La tuyauterie s’est rompue à cause d’une température excessive (> 760 ° C) des gaz provenant d’un catalyseur à lit fluidisé. Cette chaleur excessive provenait elle-même d’une dérive en température du réacteur commencée avec un point chaud sur le lit fluidisé précédent (probablement dû à un mauvais écoulement et une mauvaise répartition de chaleur dans le catalyseur à lit fluidisé). La dérive de température n’a pas pu être maîtrisée, car les opérateurs n’ont pas déclenché la procédure d’urgence de dépressurisation du réacteur alors que la température dépassait la limite de 426 °C indiquée dans les consignes. Ces derniers, disposant d’informations contradictoires et en l’absence d’alarme sonore à haute température, se demandaient si une augmentation de température était réellement à l’oeuvre. C’est pourquoi l’un d’entre eux est parti lire la température sous le réacteur…

L’enquête menée par l’agence pour la protection de l’environnement souligne des manquements graves à la sécurité et de management tels que :

  • des conditions de fonctionnement inadaptées dues à l’absence de balance entre objectifs de performance et risques acceptables. La réticence des opérateurs à déclencher le système de dépressurisation peut s’expliquer par les conséquences négatives que de tels déclenchements ont eu par le passé sur les opérateurs (pression productive)○;
  • une mauvaise conception du système de surveillance de température du réacteur : utilisation de 3 systèmes d’instrumentation de température différents, accès au point de contrôle le plus critique sous les réacteurs non reporté en salle de contrôle, système d’alarme ne permettant le déclenchement que d’une alarme à la fois, aucune distinction entre les alarmes d’urgence et celles d’exploitation… De plus, certaines données (pureté de l’hydrogène) arrivaient aux opérateurs avec un décalage de 7 min, fournissant des informations trompeuses aux opérateurs○;
  • une insuffisance de contrôle et de management○: incidents ou problèmes pas toujours communiqués à la direction et celle-ci tolérait l’application incohérente des procédures d’urgence. Aucun programme de formation ou de “recyclage” des opérateurs n’avait été mis en place pour pallier tous les risques associés aux opérations de l’unité d’hydrocraquage. Aucun programme de gestion des modifications n’avait été mis en place pour suivre les divers changements mécaniques ou opérationnels (ne serait-ce que pendant les changements de catalyseur).

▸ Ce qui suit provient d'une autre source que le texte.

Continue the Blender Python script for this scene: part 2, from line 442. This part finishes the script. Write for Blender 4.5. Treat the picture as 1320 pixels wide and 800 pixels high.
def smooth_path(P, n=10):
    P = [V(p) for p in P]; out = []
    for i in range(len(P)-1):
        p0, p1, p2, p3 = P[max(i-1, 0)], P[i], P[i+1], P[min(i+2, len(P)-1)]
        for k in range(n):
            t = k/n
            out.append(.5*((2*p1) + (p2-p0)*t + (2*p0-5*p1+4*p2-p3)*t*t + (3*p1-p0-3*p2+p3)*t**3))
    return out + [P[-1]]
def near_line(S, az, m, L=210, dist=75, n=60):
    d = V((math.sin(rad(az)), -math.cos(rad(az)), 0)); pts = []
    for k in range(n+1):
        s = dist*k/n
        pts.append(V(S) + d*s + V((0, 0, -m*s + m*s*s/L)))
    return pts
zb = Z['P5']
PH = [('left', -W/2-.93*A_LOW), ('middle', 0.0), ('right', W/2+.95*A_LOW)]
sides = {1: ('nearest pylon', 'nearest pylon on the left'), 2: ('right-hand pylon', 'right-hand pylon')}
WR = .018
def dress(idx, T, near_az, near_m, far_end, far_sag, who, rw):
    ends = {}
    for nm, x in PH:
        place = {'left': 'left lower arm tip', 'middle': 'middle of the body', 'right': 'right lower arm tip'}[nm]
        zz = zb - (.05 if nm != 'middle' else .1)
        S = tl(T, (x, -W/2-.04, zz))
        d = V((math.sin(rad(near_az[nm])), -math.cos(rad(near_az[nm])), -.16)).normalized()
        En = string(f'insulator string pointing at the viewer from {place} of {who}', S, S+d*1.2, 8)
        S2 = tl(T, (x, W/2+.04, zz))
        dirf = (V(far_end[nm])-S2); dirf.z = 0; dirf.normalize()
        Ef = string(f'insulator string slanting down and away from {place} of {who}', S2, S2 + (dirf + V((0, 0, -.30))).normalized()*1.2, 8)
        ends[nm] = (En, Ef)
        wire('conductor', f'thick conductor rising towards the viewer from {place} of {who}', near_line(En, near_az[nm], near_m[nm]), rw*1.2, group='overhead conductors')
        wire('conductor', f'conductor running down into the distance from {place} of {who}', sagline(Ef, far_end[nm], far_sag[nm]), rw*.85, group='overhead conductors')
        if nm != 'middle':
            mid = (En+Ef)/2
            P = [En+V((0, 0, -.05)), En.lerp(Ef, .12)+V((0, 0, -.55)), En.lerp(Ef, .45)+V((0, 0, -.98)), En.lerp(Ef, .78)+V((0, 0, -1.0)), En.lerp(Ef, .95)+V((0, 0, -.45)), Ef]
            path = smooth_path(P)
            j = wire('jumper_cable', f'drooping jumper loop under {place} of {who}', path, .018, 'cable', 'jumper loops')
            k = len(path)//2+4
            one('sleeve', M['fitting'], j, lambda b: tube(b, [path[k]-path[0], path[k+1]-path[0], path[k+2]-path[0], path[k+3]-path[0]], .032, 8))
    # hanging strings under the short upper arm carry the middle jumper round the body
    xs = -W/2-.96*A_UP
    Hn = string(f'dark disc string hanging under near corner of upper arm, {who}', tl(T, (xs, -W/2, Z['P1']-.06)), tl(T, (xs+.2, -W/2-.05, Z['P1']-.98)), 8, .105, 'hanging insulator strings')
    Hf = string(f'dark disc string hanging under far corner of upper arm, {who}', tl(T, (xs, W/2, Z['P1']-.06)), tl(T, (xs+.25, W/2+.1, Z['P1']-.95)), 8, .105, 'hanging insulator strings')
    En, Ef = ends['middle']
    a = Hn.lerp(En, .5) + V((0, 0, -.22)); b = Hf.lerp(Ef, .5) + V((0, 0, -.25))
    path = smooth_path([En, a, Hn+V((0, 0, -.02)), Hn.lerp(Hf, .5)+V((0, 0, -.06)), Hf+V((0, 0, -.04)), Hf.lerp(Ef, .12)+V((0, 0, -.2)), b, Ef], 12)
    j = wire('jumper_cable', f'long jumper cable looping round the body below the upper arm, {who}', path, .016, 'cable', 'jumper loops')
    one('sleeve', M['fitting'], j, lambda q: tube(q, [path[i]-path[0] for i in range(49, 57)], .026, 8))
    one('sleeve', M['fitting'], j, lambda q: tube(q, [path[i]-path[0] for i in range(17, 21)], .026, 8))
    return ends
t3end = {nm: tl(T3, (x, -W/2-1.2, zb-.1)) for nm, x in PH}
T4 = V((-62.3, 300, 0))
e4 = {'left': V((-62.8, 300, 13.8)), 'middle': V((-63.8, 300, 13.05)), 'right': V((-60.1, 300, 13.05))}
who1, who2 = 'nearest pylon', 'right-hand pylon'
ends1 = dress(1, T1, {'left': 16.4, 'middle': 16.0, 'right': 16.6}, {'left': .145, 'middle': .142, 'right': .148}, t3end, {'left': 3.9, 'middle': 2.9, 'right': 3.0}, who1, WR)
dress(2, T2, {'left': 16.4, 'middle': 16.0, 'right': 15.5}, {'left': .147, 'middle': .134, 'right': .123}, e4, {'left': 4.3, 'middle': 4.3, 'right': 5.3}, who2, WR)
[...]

  • une préparation opérationnelle et une maintenance insuffisante : le contrôleur de température (enregistreur de données) dans la salle de contrôle n’était pas fiable et parfois hors-service, les communications radio nécessaires pour relayer les données de température depuis l’extérieurs de la salle de contrôle n’étaient pas fiables et ne fonctionnaient pas lors de l’incident, le système de dépressurisation d’urgence n’était pas testé pour assurer sa fiabilité en cas de besoin…

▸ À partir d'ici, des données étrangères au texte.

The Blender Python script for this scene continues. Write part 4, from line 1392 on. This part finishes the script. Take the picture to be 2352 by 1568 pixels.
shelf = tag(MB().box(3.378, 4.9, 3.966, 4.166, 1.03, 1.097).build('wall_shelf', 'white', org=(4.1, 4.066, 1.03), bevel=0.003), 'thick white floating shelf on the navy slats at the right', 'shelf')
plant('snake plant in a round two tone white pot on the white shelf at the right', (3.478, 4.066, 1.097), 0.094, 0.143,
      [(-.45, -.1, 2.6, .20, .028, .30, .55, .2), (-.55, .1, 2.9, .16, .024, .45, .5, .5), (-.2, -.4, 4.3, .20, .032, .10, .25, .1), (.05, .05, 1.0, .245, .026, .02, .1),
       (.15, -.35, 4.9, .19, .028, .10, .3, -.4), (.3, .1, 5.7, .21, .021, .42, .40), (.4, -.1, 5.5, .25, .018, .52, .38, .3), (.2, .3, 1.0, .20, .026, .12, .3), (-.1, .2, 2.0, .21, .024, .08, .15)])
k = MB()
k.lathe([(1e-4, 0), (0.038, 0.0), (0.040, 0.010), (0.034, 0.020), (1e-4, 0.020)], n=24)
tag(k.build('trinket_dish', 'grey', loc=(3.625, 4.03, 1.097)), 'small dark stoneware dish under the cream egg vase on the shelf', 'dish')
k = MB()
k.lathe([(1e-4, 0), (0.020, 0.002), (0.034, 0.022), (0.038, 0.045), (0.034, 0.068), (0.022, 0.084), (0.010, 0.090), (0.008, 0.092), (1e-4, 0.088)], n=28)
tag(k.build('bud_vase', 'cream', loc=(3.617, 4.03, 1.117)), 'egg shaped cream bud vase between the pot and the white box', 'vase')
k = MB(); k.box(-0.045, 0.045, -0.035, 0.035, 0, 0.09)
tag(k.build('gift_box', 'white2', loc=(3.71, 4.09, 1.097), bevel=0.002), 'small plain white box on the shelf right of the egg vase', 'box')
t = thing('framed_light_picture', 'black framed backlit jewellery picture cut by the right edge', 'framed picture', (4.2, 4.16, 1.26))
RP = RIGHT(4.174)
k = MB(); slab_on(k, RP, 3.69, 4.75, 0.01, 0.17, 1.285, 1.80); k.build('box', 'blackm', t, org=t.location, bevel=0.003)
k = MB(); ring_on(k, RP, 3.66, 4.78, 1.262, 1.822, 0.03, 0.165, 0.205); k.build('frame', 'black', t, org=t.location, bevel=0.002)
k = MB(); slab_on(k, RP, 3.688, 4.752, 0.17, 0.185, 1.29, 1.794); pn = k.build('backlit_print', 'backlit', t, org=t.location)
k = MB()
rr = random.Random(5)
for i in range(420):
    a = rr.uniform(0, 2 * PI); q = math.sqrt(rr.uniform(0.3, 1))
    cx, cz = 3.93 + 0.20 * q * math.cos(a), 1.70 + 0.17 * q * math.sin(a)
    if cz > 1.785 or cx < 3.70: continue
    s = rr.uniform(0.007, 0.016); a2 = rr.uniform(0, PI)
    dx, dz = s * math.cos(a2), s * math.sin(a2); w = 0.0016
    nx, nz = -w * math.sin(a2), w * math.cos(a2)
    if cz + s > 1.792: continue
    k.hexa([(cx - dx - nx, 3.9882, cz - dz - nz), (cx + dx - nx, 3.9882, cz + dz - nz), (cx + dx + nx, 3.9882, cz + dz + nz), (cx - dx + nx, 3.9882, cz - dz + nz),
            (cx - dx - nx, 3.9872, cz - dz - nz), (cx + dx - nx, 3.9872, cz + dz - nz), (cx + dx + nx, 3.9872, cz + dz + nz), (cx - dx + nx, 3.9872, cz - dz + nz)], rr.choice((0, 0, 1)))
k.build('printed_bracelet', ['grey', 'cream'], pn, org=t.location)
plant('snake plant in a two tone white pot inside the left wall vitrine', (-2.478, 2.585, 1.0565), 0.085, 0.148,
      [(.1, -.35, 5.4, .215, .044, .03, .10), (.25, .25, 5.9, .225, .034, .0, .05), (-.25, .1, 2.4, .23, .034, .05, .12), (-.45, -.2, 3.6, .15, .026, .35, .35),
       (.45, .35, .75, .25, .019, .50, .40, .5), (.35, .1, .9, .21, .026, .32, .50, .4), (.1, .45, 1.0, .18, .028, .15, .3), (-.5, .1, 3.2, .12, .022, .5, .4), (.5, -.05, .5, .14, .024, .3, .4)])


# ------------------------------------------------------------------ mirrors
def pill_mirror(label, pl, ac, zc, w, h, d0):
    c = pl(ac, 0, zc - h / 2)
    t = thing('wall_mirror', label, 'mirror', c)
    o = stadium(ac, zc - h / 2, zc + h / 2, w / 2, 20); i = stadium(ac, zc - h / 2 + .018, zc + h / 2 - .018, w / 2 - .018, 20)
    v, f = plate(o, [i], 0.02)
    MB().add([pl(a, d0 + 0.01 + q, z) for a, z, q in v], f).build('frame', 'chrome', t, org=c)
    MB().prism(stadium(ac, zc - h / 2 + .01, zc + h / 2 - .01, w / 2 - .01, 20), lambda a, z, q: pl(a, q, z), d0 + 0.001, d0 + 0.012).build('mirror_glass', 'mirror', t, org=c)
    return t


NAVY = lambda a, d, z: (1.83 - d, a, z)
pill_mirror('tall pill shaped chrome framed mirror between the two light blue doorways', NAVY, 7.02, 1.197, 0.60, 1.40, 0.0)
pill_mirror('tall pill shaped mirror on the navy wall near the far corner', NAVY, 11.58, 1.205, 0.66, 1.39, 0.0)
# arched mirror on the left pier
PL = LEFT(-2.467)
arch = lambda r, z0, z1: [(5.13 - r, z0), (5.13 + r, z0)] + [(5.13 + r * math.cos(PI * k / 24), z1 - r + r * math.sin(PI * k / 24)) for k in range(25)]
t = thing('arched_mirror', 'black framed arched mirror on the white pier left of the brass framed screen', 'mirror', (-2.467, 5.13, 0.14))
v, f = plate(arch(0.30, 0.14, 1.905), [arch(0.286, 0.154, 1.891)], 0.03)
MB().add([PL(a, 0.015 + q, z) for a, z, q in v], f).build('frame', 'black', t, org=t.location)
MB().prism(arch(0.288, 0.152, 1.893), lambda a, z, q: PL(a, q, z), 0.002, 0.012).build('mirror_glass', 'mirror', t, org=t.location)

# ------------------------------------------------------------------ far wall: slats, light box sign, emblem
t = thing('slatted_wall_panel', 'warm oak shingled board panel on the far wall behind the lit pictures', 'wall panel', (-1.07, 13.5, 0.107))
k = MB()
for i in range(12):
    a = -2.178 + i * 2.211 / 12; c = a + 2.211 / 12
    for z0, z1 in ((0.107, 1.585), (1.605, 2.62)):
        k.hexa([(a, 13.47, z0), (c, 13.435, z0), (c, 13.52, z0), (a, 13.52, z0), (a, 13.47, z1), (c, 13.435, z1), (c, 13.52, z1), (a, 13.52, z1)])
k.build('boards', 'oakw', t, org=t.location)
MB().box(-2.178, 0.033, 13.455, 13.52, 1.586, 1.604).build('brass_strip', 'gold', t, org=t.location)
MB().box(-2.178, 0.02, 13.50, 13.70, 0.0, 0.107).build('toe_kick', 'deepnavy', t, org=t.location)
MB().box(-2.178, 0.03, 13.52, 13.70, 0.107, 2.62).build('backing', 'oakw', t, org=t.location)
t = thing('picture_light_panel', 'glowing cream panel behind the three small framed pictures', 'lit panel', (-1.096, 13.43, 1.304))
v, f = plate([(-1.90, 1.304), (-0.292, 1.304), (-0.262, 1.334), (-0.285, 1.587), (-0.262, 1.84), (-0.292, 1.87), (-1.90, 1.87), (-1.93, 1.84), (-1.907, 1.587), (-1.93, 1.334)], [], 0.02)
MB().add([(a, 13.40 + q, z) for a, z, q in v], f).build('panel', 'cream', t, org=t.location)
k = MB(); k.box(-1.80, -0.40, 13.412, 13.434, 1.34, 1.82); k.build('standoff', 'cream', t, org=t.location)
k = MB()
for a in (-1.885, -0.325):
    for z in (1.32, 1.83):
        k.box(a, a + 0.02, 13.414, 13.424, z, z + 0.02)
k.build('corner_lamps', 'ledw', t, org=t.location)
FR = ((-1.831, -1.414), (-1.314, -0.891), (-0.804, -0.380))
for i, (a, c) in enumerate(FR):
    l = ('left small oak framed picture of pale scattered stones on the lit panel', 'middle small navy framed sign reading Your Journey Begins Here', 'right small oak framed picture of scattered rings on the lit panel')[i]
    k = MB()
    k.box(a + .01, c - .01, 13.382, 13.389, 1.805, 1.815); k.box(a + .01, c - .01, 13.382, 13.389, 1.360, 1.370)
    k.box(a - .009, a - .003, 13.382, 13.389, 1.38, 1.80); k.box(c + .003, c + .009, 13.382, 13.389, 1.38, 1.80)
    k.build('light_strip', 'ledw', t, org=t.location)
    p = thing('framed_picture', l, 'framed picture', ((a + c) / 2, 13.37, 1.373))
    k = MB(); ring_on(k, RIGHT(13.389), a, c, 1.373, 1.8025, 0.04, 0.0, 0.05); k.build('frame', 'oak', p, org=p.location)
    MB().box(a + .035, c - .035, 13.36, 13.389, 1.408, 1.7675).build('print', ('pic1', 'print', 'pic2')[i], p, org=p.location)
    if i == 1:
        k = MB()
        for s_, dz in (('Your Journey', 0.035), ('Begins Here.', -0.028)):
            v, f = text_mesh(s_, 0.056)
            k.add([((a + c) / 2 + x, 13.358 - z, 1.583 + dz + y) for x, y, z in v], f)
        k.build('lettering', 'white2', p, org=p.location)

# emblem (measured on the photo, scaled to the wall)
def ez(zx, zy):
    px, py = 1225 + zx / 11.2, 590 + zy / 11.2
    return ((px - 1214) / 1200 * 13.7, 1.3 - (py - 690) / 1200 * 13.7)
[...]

  • une formation insuffisante des opérateurs : matériel de formation dépassé, absence de formation spécifique (sur l’instrumentation de température ou sur les situations anormales d’exploitation…).
  • des procédures périmées ou incomplètes : les recommandations élaborées suite à plusieurs incidents n’avaient pas été intégrées dans les procédures. De nombreuses opérations telles l’obtention de données de température sous les réacteurs n’étaient décrites dans aucune procédure…
  • une analyse des risques très incomplète, qui ne reflétait même pas l’équipement réel et l’instrumentation utilisée dans le processus.